WHAT TO WORK ON => Return the lines that follow, exactly as they appear, from the first through the one containing "of the blurred"; no pictures are to be included.

EXERCISE MATERIAL =>
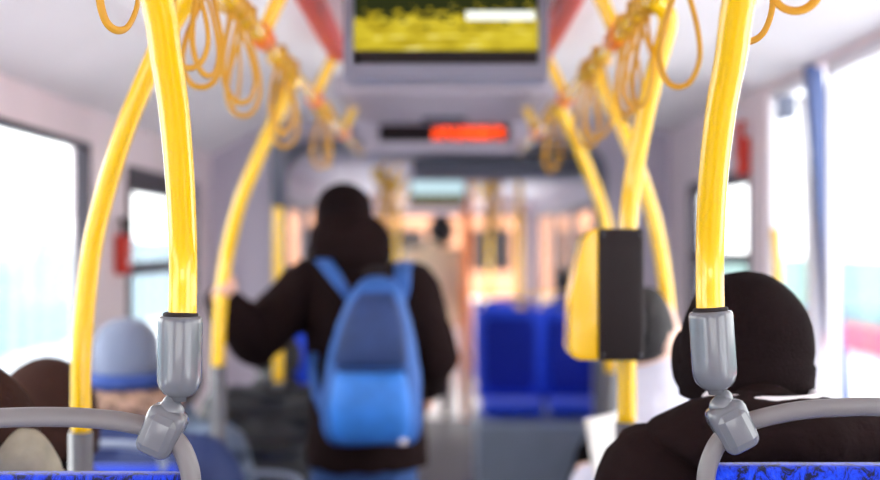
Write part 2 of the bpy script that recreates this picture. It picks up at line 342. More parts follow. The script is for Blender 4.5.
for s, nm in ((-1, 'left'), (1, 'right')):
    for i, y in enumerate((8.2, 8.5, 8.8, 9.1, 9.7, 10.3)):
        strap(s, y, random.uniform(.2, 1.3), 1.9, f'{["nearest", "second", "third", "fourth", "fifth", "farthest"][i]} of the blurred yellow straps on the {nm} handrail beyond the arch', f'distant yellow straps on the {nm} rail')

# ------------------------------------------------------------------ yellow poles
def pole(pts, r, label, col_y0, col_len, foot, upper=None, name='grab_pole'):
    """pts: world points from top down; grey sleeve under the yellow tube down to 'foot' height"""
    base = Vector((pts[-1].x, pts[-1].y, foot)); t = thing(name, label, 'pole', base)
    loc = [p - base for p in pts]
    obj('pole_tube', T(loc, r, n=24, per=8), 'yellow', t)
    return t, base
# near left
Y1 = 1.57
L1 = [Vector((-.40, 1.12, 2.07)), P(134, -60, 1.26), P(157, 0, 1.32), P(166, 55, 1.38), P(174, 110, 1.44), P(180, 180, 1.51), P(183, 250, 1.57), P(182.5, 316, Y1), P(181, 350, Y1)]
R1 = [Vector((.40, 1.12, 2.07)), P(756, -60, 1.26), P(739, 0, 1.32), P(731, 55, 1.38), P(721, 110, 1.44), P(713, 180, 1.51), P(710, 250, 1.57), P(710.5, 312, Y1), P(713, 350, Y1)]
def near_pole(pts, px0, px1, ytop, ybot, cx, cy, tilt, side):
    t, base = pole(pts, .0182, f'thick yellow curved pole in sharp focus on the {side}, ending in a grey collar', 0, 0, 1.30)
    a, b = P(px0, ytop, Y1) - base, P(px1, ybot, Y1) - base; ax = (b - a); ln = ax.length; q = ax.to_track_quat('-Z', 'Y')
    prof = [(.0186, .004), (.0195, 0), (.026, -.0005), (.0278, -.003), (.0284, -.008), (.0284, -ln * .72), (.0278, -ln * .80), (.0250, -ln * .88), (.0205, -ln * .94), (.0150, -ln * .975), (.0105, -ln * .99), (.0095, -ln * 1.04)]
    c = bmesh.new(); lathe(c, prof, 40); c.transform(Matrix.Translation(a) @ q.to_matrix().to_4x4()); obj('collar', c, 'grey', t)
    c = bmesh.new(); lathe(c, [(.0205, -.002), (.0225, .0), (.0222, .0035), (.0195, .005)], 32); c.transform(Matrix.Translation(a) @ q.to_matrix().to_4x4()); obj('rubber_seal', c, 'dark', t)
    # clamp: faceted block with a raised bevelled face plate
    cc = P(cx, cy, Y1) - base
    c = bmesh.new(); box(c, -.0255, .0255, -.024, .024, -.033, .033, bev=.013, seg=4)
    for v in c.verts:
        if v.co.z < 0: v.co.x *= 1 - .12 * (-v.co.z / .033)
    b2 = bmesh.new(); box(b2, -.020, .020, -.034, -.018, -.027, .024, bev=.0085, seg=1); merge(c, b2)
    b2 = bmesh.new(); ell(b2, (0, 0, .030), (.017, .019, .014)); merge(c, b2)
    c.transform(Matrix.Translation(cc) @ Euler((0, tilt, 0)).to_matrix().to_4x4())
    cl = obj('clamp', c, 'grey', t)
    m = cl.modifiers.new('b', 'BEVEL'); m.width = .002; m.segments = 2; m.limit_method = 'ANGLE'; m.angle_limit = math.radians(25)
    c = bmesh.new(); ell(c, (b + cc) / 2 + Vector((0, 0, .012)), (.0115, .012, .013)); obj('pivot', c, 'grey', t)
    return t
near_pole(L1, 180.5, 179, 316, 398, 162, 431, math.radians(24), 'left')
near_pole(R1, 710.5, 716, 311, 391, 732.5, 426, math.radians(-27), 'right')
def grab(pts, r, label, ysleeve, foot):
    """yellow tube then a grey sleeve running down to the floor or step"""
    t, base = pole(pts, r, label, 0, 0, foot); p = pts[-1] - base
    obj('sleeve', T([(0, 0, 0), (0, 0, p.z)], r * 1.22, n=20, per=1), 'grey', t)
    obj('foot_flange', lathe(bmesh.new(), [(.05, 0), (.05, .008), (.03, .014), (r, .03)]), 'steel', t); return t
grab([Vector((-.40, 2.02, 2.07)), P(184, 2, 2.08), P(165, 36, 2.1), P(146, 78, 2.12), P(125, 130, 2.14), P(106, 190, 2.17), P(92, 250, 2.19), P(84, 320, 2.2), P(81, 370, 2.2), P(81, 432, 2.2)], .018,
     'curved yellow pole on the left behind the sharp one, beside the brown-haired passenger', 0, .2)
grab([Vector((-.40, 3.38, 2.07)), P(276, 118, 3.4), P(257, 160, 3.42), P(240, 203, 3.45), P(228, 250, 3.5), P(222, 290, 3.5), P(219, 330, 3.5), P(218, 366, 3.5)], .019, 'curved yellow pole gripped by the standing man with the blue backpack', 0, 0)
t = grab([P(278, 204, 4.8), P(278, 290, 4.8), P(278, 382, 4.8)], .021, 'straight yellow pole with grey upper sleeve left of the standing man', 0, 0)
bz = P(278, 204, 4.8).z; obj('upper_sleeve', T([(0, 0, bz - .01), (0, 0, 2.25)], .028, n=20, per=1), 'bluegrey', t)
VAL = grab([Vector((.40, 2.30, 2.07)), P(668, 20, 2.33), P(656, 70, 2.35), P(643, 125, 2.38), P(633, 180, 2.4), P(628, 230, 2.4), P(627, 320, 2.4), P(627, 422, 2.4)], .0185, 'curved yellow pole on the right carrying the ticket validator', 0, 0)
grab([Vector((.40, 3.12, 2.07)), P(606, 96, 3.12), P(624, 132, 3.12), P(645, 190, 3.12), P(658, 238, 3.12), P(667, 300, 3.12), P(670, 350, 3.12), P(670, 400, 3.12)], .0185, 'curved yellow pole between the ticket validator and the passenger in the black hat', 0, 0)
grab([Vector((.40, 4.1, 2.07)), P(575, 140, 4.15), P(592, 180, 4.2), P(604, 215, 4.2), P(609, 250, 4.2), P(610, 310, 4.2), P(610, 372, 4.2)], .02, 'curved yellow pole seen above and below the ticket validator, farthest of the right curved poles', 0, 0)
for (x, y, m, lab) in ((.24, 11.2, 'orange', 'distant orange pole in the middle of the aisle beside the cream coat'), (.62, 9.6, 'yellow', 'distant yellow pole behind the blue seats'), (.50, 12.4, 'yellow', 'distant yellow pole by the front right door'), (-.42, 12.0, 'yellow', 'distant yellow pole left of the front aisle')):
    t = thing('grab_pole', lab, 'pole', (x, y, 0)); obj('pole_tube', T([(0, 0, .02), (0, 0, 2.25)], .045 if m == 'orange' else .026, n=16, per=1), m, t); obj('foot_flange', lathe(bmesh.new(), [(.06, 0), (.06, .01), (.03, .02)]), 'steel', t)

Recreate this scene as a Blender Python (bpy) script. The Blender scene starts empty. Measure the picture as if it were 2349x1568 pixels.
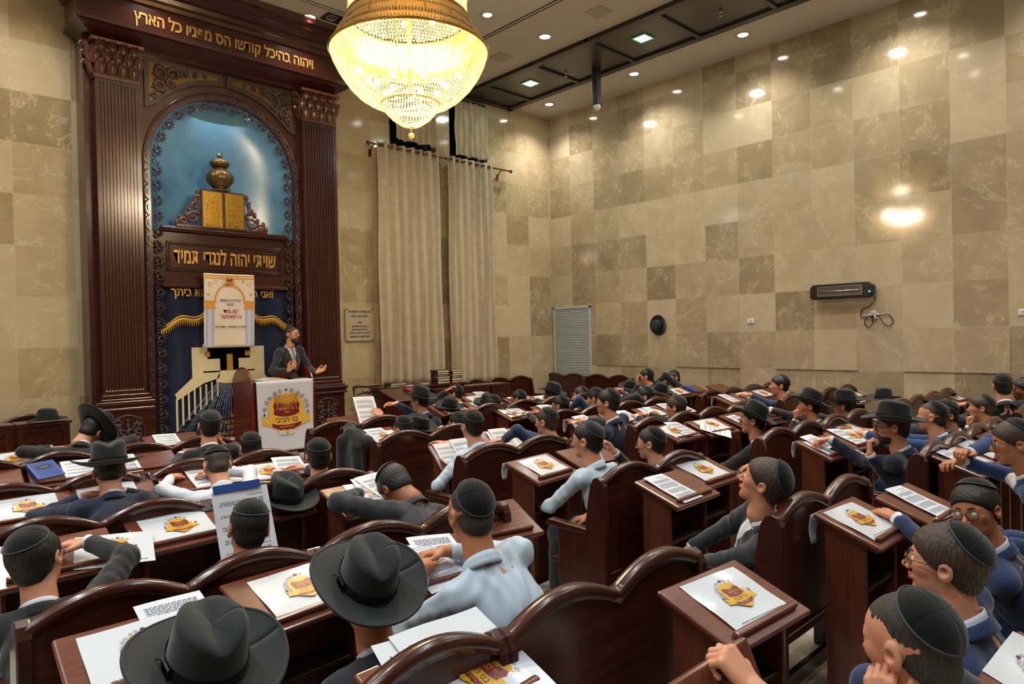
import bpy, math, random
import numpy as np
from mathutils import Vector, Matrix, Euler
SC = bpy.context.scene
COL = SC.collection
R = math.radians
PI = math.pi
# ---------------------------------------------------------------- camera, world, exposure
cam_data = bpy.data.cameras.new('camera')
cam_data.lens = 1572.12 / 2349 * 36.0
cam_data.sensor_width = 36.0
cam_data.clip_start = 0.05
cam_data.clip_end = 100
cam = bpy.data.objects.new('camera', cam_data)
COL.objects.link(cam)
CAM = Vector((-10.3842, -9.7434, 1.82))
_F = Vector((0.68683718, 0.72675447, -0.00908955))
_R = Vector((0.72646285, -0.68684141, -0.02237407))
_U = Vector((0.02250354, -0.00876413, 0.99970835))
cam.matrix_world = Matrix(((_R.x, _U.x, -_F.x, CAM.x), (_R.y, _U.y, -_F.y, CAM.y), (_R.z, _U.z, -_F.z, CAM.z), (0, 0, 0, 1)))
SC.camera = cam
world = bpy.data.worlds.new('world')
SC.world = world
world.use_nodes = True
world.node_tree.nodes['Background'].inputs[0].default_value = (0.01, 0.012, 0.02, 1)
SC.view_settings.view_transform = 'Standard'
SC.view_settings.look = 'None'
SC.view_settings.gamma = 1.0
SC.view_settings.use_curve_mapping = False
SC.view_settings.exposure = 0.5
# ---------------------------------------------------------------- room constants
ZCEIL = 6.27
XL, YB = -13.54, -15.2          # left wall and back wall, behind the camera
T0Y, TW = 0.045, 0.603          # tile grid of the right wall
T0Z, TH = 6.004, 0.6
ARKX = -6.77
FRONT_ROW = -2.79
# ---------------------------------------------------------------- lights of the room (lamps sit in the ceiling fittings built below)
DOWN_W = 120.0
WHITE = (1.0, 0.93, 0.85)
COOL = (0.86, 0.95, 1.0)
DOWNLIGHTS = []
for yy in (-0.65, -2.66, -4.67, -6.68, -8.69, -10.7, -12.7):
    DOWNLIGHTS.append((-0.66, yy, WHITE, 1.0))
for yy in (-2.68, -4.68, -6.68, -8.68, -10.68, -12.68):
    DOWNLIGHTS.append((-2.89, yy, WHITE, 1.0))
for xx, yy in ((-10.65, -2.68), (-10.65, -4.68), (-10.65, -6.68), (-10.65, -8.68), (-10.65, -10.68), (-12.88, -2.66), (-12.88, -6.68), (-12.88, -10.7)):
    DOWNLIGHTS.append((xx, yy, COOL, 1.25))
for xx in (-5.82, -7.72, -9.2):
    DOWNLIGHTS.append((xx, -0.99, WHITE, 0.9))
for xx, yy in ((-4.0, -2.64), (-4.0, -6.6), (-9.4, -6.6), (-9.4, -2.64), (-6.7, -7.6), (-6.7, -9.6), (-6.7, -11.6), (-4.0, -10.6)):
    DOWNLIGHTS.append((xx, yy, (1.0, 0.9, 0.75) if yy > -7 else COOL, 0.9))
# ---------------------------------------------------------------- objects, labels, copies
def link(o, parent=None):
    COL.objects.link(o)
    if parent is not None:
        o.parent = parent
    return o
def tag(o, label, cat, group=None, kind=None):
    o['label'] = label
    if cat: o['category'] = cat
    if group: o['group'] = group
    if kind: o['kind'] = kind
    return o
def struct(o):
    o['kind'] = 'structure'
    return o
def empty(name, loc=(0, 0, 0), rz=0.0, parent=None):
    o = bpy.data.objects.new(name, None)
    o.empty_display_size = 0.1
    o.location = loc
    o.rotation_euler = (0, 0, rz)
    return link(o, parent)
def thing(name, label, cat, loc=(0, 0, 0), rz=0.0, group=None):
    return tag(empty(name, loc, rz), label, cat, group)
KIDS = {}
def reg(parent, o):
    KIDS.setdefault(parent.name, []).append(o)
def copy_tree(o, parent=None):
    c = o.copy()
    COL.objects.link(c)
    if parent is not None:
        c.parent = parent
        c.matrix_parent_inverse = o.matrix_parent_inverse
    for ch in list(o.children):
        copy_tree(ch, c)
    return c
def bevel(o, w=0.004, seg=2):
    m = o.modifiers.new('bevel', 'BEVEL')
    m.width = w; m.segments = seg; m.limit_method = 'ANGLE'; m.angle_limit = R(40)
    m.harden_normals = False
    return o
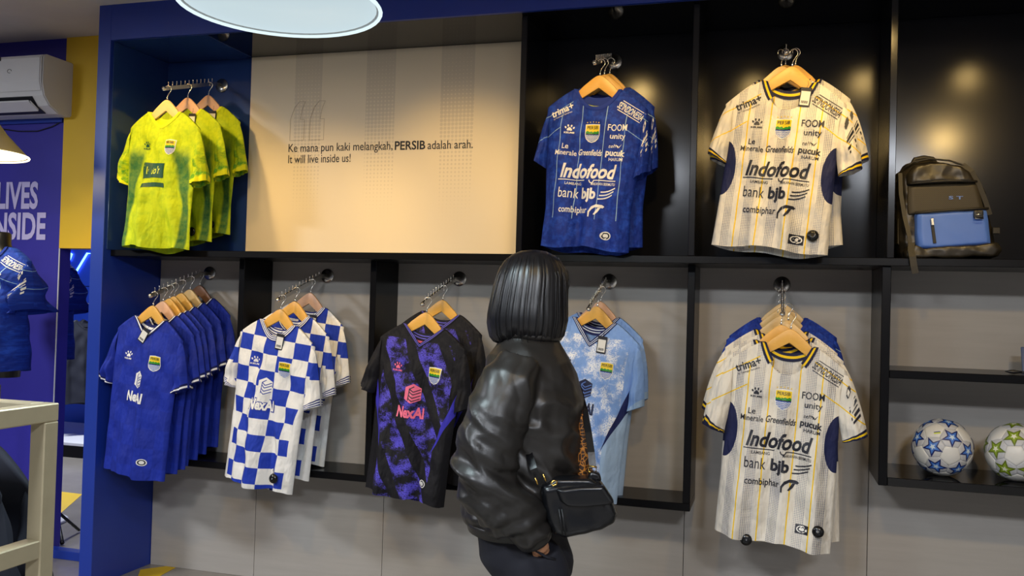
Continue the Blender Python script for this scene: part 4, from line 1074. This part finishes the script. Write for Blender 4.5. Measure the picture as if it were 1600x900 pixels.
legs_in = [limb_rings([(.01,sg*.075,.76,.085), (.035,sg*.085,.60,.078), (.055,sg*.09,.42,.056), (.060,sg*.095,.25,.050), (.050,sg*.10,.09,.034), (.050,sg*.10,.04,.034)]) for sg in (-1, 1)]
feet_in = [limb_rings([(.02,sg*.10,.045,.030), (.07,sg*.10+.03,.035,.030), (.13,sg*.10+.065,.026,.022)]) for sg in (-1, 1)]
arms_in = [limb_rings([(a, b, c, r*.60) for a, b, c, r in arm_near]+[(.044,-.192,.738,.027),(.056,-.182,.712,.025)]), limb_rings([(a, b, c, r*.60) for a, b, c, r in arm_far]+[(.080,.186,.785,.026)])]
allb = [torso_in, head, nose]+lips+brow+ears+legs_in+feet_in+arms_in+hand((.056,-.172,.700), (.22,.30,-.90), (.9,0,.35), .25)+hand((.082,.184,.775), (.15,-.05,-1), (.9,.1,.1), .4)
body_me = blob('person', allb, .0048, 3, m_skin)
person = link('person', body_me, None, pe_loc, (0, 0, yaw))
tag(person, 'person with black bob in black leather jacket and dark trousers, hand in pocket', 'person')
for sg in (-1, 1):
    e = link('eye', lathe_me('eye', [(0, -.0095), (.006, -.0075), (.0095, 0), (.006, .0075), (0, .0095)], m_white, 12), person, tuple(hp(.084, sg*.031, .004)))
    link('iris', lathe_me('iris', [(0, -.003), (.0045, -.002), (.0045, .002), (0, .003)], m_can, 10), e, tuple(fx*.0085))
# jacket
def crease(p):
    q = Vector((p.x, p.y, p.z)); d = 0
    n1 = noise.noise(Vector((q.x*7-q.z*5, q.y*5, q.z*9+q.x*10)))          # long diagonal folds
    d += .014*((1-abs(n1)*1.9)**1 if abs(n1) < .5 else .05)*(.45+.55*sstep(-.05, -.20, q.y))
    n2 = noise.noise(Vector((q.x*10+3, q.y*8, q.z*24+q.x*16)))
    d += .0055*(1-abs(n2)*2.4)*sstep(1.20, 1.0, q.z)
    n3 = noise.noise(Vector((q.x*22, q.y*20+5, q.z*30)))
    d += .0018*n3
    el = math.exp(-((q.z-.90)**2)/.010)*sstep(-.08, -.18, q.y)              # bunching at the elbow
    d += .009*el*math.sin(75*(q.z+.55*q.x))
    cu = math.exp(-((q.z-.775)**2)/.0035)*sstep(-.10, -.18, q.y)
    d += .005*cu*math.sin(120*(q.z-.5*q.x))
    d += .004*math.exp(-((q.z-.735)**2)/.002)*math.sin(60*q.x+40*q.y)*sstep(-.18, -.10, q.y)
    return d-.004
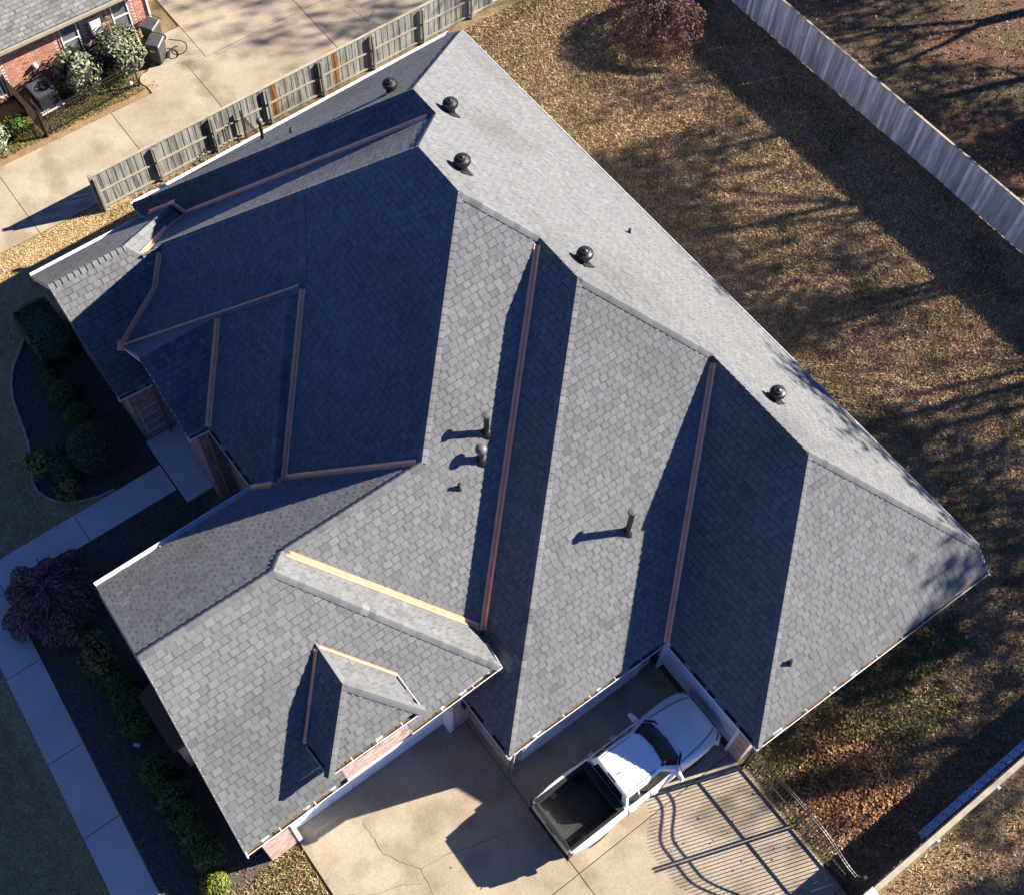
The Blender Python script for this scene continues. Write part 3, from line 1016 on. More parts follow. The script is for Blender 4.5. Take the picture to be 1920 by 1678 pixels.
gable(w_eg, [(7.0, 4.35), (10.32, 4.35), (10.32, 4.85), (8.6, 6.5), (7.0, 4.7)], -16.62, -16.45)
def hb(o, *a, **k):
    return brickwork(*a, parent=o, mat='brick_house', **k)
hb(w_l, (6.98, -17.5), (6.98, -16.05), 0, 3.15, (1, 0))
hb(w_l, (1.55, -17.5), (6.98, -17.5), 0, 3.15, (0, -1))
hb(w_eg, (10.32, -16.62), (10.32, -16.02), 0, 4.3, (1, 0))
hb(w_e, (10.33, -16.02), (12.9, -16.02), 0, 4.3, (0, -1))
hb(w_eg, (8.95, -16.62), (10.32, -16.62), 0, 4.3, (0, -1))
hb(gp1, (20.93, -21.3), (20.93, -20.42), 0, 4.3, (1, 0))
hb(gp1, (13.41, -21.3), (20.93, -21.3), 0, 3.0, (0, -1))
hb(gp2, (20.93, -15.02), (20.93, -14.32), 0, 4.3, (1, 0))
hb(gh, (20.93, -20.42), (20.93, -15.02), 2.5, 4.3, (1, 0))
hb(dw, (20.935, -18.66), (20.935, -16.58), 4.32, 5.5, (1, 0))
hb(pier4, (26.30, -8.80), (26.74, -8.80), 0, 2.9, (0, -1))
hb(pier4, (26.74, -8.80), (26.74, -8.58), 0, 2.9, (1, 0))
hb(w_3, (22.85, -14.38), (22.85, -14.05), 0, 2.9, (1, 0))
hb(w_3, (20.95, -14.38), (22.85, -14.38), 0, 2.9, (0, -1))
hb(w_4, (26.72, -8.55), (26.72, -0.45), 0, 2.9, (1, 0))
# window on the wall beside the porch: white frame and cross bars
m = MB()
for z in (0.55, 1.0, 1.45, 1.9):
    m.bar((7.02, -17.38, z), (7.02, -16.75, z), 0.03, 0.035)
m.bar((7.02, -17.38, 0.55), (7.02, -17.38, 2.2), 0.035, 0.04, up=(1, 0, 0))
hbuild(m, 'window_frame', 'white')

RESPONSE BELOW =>
Write part 2 of the bpy script that recreates this picture. It picks up at line 342. More parts follow. The script is for Blender 4.5.
for s, nm in ((-1, 'left'), (1, 'right')):
    for i, y in enumerate((8.2, 8.5, 8.8, 9.1, 9.7, 10.3)):
        strap(s, y, random.uniform(.2, 1.3), 1.9, f'{["nearest", "second", "third", "fourth", "fifth", "farthest"][i]} of the blurred yellow straps on the {nm} handrail beyond the arch', f'distant yellow straps on the {nm} rail')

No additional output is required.